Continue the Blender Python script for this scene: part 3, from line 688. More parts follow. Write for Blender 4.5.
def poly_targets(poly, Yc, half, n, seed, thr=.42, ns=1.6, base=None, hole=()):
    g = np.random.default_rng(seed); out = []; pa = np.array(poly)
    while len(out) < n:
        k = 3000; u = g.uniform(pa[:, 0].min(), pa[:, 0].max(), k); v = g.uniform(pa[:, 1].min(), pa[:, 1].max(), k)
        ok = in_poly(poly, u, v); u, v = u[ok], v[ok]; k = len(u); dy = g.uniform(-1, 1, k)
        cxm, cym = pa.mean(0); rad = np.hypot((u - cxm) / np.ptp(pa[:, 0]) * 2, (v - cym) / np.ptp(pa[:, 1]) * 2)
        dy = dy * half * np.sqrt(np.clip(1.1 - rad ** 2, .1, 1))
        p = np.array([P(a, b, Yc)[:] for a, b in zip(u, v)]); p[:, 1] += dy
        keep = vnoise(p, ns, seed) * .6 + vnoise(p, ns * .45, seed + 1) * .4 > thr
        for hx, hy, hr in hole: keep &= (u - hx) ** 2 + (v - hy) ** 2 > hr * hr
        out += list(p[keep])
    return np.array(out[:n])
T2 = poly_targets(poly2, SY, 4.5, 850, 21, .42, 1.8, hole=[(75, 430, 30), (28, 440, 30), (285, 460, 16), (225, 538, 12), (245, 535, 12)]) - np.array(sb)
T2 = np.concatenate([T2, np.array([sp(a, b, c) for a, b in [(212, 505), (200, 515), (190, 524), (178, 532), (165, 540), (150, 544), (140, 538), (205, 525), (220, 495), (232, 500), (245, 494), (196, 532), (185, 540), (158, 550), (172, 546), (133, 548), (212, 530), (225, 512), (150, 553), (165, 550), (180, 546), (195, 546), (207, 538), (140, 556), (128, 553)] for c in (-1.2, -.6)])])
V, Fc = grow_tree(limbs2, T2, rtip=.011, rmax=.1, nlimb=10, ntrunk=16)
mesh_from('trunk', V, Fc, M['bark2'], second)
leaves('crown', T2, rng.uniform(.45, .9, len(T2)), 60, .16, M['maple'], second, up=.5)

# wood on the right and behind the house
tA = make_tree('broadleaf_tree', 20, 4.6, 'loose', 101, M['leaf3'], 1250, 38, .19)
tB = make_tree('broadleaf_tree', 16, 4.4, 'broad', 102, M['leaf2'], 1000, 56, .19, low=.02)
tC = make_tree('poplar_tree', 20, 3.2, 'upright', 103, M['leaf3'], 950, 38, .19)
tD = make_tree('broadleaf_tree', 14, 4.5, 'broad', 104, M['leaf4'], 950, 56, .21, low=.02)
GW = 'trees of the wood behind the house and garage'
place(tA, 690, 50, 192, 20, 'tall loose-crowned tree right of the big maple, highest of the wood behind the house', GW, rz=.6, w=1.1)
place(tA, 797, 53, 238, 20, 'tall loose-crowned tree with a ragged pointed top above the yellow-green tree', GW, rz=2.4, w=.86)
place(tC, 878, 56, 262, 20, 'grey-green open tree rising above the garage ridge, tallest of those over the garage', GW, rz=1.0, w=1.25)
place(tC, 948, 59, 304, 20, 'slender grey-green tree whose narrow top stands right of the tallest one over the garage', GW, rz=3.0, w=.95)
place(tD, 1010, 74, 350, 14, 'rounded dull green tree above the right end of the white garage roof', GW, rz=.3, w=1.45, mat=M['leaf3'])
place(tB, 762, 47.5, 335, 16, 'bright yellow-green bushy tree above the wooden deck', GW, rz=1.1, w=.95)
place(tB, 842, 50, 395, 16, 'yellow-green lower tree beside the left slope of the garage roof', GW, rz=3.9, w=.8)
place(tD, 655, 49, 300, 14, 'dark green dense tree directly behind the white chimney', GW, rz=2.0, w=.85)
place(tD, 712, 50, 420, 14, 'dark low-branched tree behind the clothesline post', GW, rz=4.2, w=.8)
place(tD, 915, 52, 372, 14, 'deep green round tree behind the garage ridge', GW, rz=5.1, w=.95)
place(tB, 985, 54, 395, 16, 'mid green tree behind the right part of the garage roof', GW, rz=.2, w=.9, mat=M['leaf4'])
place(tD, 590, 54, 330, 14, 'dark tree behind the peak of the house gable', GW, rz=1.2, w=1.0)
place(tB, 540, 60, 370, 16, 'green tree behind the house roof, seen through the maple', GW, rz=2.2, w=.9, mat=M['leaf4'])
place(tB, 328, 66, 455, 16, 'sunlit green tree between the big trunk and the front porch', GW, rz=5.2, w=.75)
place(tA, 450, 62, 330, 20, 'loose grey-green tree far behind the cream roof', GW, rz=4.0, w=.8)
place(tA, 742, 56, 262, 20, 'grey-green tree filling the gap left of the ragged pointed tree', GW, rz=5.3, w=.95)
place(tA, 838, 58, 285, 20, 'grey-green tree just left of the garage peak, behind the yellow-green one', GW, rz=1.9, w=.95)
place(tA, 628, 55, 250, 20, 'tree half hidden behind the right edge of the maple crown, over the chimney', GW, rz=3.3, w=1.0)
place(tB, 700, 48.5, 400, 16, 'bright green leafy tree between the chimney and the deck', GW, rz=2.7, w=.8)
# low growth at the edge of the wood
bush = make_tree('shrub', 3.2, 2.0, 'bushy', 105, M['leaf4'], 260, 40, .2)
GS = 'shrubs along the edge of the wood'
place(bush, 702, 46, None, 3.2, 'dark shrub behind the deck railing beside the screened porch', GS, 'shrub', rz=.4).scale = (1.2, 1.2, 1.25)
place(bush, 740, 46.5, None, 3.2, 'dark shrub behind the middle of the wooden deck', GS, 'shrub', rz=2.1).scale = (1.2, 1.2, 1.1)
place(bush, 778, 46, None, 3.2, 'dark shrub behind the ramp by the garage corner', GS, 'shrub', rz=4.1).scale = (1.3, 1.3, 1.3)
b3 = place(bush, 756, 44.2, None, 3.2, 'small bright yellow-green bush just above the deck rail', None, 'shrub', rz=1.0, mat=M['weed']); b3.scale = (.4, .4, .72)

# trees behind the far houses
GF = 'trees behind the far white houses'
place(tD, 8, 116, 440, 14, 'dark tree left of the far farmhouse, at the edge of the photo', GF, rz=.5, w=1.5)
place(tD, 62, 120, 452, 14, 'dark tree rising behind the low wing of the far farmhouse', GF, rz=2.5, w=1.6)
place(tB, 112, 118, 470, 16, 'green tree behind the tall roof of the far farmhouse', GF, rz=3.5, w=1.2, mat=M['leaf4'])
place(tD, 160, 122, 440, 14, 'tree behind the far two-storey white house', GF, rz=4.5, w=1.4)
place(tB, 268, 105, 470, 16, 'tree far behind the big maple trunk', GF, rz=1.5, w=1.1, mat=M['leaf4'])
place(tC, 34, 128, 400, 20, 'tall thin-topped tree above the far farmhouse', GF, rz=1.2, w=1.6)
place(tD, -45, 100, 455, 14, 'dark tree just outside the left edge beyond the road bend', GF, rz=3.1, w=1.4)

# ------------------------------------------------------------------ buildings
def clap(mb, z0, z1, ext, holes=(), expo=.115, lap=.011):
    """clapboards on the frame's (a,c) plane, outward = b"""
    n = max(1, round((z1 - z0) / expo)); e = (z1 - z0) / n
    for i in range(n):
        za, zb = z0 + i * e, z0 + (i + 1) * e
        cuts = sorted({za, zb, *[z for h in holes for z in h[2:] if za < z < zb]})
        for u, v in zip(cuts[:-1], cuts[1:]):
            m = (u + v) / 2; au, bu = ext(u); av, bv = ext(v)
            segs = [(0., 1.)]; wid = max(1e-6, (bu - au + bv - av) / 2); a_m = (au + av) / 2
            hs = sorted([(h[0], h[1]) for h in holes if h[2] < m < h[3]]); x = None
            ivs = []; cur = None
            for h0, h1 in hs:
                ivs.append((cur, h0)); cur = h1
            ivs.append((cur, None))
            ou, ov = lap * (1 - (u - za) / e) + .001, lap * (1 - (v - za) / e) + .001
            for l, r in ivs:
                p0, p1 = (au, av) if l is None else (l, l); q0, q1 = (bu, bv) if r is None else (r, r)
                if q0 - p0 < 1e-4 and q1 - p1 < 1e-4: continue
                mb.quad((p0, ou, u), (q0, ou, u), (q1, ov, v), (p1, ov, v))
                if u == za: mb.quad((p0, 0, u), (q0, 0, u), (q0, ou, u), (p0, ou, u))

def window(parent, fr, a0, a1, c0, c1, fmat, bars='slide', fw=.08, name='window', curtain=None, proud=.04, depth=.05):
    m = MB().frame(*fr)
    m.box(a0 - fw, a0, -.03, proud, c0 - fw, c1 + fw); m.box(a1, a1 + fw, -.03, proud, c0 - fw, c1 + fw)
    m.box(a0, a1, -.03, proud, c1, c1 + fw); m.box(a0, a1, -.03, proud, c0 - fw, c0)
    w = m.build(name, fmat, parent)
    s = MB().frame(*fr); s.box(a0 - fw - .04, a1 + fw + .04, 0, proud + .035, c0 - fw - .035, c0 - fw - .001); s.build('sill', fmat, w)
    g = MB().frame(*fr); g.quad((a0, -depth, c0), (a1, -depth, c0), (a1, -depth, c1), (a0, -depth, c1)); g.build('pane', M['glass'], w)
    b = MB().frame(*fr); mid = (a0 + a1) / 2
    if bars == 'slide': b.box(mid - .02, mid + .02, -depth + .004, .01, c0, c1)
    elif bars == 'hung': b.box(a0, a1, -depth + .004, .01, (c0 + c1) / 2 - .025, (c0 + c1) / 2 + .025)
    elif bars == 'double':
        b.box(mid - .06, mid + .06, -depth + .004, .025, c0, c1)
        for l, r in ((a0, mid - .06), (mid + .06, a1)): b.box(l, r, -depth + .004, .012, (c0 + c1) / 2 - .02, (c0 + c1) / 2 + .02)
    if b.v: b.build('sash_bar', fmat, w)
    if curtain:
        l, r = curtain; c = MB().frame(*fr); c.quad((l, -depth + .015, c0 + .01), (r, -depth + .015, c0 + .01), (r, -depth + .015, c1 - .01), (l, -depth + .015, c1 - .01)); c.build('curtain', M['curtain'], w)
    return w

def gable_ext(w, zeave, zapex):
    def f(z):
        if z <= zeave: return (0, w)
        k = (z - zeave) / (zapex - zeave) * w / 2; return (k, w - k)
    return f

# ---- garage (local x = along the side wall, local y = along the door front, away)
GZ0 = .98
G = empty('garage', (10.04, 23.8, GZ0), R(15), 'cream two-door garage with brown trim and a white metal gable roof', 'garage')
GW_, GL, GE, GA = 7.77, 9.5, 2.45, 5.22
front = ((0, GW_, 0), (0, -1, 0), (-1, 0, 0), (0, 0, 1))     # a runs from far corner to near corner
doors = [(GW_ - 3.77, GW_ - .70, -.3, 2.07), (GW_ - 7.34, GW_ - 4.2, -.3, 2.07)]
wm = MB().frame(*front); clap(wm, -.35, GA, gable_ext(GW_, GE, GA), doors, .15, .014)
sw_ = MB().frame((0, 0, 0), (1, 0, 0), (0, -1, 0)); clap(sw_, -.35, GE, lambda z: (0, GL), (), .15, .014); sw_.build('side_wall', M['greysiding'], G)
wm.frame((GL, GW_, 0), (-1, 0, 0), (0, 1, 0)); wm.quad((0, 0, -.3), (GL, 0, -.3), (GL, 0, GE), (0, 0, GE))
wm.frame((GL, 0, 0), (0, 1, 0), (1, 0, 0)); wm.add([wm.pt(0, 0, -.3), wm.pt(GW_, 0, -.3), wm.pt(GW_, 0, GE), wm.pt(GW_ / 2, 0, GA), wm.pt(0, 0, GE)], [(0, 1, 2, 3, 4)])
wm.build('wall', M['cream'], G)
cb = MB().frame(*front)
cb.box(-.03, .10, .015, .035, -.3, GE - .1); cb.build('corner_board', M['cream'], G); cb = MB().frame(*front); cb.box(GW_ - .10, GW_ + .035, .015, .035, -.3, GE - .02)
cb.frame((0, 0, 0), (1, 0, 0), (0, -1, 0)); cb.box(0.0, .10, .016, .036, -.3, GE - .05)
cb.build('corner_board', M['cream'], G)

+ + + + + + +

STATED GOAL
Leave out every line without the string "part" and copy the rest.

THE RESPONSE
Continue the Blender Python script for this scene: part 3, from line 688. More parts follow. Write for Blender 4.5.
place(tB, 985, 54, 395, 16, 'mid green tree behind the right part of the garage roof', GW, rz=.2, w=.9, mat=M['leaf4'])